Of course, there seems to be little bipartisan support for impeachment. The political scene is marked by narrow and sometimes superficial partisanship, especially among Republicans, and a lack of courage and statesmanship on the part of too many Democratic politicians. So the chances of a bipartisan impeachment and conviction are not promising.

But promising or not, it must be tried, McGovern concludes:

Impeachment is unlikely, of course. But we must still urge Congress to act. Impeachment, quite simply, is the procedure written into the Constitution to deal with presidents who violate the Constitution and the laws of the land. It is also a way to signal to the American people and the world that some of us feel strongly enough about the present drift of our country to support the impeachment of the false prophets who have led us astray. This, I believe, is the rightful course for an American patriot.

Thank you, Senator McGovern.

I’d like to know when he wrote and submitted it, and whether the Washington Post sat on it until the primaries were underway. I have no doubt many will consider McGovern’s seal of approval just another strike against impeachment.

But it’s heartening to see a good man like McGovern on my side, and able to command a platform to speak out so forcefully about Bush and Cheney’s crimes. We can’t let these two hardened authoritarians, torturers, and scofflaws set an example to the future. Nor can we let dithering fools like Pelosi, Hoyer, Conyers, and (sad to say) my own Congressman, Chris Van Hollen, set the example of how to fail to oppose them.

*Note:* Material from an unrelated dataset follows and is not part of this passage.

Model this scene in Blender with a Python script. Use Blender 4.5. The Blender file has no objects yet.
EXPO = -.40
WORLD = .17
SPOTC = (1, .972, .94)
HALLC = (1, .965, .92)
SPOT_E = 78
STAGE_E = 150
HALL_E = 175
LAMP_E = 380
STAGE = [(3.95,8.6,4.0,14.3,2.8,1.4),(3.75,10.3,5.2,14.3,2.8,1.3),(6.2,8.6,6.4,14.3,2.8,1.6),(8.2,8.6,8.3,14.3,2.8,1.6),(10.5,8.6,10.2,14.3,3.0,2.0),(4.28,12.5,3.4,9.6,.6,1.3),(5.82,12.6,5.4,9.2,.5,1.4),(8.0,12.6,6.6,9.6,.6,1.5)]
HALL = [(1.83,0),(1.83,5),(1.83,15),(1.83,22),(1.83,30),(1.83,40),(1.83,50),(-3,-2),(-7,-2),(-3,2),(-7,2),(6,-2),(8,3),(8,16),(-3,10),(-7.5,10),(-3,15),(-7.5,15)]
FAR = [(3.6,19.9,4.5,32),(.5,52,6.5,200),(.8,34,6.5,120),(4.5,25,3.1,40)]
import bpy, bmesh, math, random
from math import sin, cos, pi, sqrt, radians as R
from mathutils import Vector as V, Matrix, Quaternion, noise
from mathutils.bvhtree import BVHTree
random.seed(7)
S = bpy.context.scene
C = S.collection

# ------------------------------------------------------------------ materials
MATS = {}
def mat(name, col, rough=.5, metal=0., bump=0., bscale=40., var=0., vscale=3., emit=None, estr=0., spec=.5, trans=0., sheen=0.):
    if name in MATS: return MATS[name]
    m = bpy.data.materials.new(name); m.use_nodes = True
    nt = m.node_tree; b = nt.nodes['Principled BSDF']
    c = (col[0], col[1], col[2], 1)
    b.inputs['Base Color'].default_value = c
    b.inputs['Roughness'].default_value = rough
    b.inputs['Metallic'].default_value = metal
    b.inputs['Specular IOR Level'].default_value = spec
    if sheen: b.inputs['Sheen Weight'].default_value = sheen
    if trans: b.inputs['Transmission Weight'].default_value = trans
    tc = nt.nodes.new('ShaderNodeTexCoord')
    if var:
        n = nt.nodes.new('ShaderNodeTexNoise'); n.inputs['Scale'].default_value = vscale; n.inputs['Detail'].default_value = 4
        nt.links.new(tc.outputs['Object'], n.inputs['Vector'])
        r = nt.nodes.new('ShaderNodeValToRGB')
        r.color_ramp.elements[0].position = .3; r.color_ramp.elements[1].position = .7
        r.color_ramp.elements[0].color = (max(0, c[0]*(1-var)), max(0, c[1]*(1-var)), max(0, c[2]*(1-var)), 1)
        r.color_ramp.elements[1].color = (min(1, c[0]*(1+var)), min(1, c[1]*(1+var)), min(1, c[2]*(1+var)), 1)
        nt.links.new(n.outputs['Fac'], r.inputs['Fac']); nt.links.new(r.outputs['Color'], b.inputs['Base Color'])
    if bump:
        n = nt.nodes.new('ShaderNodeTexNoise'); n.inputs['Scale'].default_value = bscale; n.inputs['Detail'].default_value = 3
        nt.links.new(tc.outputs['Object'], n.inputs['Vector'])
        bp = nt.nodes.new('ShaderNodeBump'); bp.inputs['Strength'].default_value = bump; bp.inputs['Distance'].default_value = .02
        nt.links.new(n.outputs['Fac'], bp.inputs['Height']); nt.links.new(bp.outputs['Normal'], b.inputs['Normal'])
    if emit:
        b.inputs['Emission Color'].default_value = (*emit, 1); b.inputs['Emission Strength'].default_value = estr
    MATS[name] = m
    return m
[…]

When Bush and Cheney’s term is up, let it not be said that we failed to oppose them, that we failed to try to bring them to political justice in the way our Constitution provides.

And let it not be said that you failed to do so. Call your Congressman today, and urge him or her to support Congressman Wexler’s call for immediate impeachment hearings about Vice President Cheney, and urge him or her to call for the same for President Bush: for their lies leading to the war in Iraq, for the lies that threatened and threaten to lead to war with Iran, for their illegal warrantless surveillance, for failing utterly to provide for the common defense of the citizens of New Orleans, for the habeas rights they’ve abrogated, for the treaties they’ve violated, for the self-dealing obstructions of justice they’ve committed, for the vile sins of torture that they’ve authorized and encouraged.

Stand with McGovern. Stand against Bush and Cheney and everything those two traitors to American democracy stand for. Call for impeachment; call for it today.